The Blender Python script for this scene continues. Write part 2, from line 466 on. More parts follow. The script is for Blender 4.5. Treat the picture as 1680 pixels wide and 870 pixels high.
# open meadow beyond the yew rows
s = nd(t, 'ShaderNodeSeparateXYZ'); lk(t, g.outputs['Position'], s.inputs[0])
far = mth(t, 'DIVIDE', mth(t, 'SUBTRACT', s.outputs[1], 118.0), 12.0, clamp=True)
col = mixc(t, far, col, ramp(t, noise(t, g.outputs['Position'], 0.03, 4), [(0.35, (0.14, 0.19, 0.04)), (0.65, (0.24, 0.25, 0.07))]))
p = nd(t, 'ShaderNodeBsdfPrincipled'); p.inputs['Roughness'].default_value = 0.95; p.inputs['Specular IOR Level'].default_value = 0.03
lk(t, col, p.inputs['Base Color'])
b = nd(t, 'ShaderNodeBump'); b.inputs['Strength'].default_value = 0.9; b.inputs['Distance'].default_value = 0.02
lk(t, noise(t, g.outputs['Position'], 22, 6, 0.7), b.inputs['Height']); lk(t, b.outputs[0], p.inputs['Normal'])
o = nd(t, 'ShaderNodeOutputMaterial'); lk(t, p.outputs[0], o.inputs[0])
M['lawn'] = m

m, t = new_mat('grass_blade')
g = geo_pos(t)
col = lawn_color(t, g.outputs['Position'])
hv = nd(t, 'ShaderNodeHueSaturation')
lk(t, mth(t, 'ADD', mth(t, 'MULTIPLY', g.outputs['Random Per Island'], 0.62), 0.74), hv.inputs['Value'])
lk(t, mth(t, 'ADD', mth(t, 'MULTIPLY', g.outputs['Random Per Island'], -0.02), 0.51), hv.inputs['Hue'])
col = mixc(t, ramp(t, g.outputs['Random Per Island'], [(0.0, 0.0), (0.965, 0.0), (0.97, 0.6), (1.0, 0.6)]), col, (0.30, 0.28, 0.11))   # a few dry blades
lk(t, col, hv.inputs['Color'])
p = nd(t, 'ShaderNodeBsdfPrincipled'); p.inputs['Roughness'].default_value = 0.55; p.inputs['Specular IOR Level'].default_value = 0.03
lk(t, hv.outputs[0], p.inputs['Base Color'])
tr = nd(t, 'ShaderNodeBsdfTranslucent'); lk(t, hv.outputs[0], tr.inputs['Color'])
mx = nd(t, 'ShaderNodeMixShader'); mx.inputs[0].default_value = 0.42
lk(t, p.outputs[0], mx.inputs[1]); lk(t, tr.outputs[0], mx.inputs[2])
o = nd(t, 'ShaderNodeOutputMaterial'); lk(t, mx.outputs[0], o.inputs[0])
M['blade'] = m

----

### Exercise objective
Extract the full listing and reproduce each line exactly.

### Result
The Blender Python script for this scene continues. Write part 2, from line 466 on. More parts follow. The script is for Blender 4.5. Treat the picture as 1680 pixels wide and 870 pixels high.
# open meadow beyond the yew rows
s = nd(t, 'ShaderNodeSeparateXYZ'); lk(t, g.outputs['Position'], s.inputs[0])
far = mth(t, 'DIVIDE', mth(t, 'SUBTRACT', s.outputs[1], 118.0), 12.0, clamp=True)
col = mixc(t, far, col, ramp(t, noise(t, g.outputs['Position'], 0.03, 4), [(0.35, (0.14, 0.19, 0.04)), (0.65, (0.24, 0.25, 0.07))]))
p = nd(t, 'ShaderNodeBsdfPrincipled'); p.inputs['Roughness'].default_value = 0.95; p.inputs['Specular IOR Level'].default_value = 0.03
lk(t, col, p.inputs['Base Color'])
b = nd(t, 'ShaderNodeBump'); b.inputs['Strength'].default_value = 0.9; b.inputs['Distance'].default_value = 0.02
lk(t, noise(t, g.outputs['Position'], 22, 6, 0.7), b.inputs['Height']); lk(t, b.outputs[0], p.inputs['Normal'])
o = nd(t, 'ShaderNodeOutputMaterial'); lk(t, p.outputs[0], o.inputs[0])
M['lawn'] = m

m, t = new_mat('grass_blade')
g = geo_pos(t)
col = lawn_color(t, g.outputs['Position'])
hv = nd(t, 'ShaderNodeHueSaturation')
lk(t, mth(t, 'ADD', mth(t, 'MULTIPLY', g.outputs['Random Per Island'], 0.62), 0.74), hv.inputs['Value'])
lk(t, mth(t, 'ADD', mth(t, 'MULTIPLY', g.outputs['Random Per Island'], -0.02), 0.51), hv.inputs['Hue'])
col = mixc(t, ramp(t, g.outputs['Random Per Island'], [(0.0, 0.0), (0.965, 0.0), (0.97, 0.6), (1.0, 0.6)]), col, (0.30, 0.28, 0.11))   # a few dry blades
lk(t, col, hv.inputs['Color'])
p = nd(t, 'ShaderNodeBsdfPrincipled'); p.inputs['Roughness'].default_value = 0.55; p.inputs['Specular IOR Level'].default_value = 0.03
lk(t, hv.outputs[0], p.inputs['Base Color'])
tr = nd(t, 'ShaderNodeBsdfTranslucent'); lk(t, hv.outputs[0], tr.inputs['Color'])
mx = nd(t, 'ShaderNodeMixShader'); mx.inputs[0].default_value = 0.42
lk(t, p.outputs[0], mx.inputs[1]); lk(t, tr.outputs[0], mx.inputs[2])
o = nd(t, 'ShaderNodeOutputMaterial'); lk(t, mx.outputs[0], o.inputs[0])
M['blade'] = m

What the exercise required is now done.